• Gareth Williams

The Battle of Waterloo

Today I want to mention a few books I used while researching the battle of Waterloo for my book Needing Napoleon which should be available in print and ebook form in just over a week!

For overviews of the battle, I drew on my memory of a little book I first read when I was about ten. It is called The Field of Waterloo by Aubrey Feist. My edition was published in 1969 in the 'When and Why' series by the Lutterworth Press. It cost £1.40. It has maps showing how the battle developed and plenty of pencil sketches. Sadly no longer in print but second-hand copies are available (but not mine, I'm keeping it - see my photo of the cover)!

For rather more detail, I read Andrew Robert's Waterloo: Napoleon's Last Gamble, although this is still a short book at 132 pages. It sets the battle nicely in context and avoids getting bogged down. I suppose, and I mean this as a compliment, it is like an adult version of Feist's book.

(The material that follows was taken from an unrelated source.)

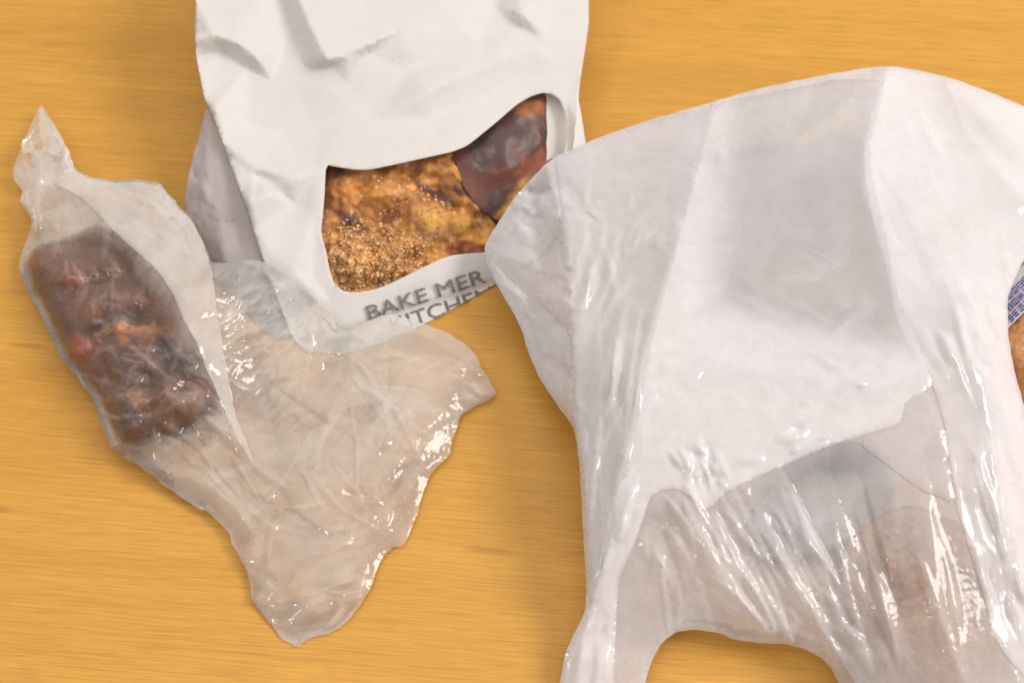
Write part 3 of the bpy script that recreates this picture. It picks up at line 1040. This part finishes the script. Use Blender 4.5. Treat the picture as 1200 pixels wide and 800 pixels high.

Looking for more evocative detail without losing historical accuracy, I then turned to Bernard Cornwell, master of historical fiction. I have read and loved the Sharpe series set during the Napoleonic Wars but this time, I relied on his 2014 factual account, enlivened by skilful use of first-hand accounts, called Waterloo: The History of Four Days, Three Armies and Three Battles.

I next looked for something a little more involved and with more focus on events leading up to and following on from the battle.

This lead me to Tim Clayton's Waterloo: Four Days that Changed Europe's Destiny. At some 600 pages, it is certainly more involved. The notes are 40 pages long and the bibliography another fifteen! It is, however, clear and an admirable distillation of writings on the battle.

Wanting to consider alternative interpretations of the battle, I revisited a book from my teaching days, Waterloo: New Perspectives by David Hamilton-Williams. Admittedly, these new perspectives end in 1993 when the book was published but it certainly was an update on my 1969 introduction to the topic.

Finally, keen to get my details of equipment right, I relied on a great reference book by Philip J Haythornthwaite, The Napoleonic Source Book. Maps, profiles of generals, outlines of campaigns, weapons, tactics, overview of the nations involved and much more are covered. It is brilliant to dip into at need. It was my primary source in understanding the mechanisms of muskets and artillery.